Perhaps Hughes’ take on the Newcastle game was another attempt to instil some confidence amongst his players – surely a more logical way to get them firing again than going the other direction with public criticism. But the lingering concern is that the Welshman does have form here, when he seems to be largely oblivious to the issue at hand.
After all, this is the same manager who once claimed he doesn’t “do relegation” because he’s always “too busy trying to get into the top 10” during the same season Stoke relieved him of his duties as the club plummeted to 18th, before ultimately dropping down the the Championship, and he then took over a Southampton side that narrowly avoided the Premier League’s trapdoor by just a single place, decided in a single game against Swansea City that came down to a late, scrappy Manolo Gabbiadini goal. Six years earlier, his QPR side were spared relegation by other results after losing 3-2 on the final day of the season.
As is sometimes the case with born winners of Hughes’ variety, an iconic footballer who even lifted silverware with Blackburn Rovers during his retirement season, sometimes a gap emerges between their perception and the reality, filled with excuses and caveats to cover the shortcomings their own egos can’t stomach to see exposed.

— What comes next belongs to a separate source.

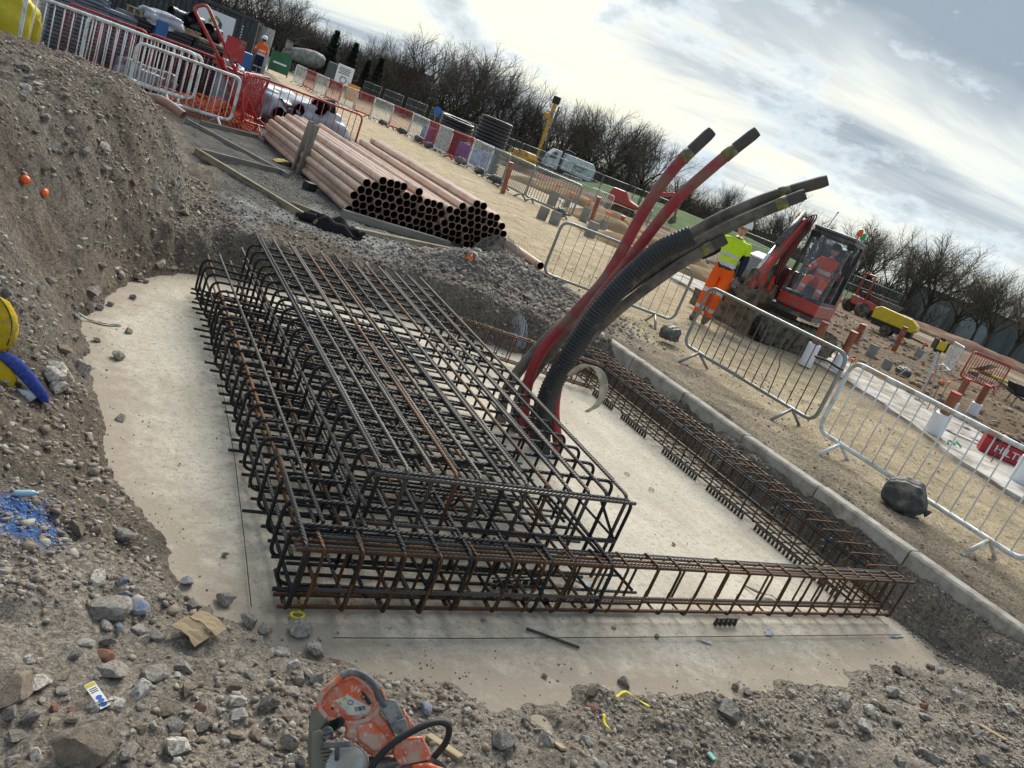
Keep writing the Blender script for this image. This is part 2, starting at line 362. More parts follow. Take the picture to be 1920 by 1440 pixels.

That’s not to suggest Southampton’s problems should be pinned to a manager who has overseen just 22 games in charge after inheriting a relegation-threatened squad from Mauricio Pellegrino, but it does make you wonder if Hughes is looking at the right things, rather than simply trying to justify his own decisions, influence and actions. The more he obsesses over the volume rather than quality of chances, the longer Southampton will struggle to fix their most pivotal and fundamental flaw.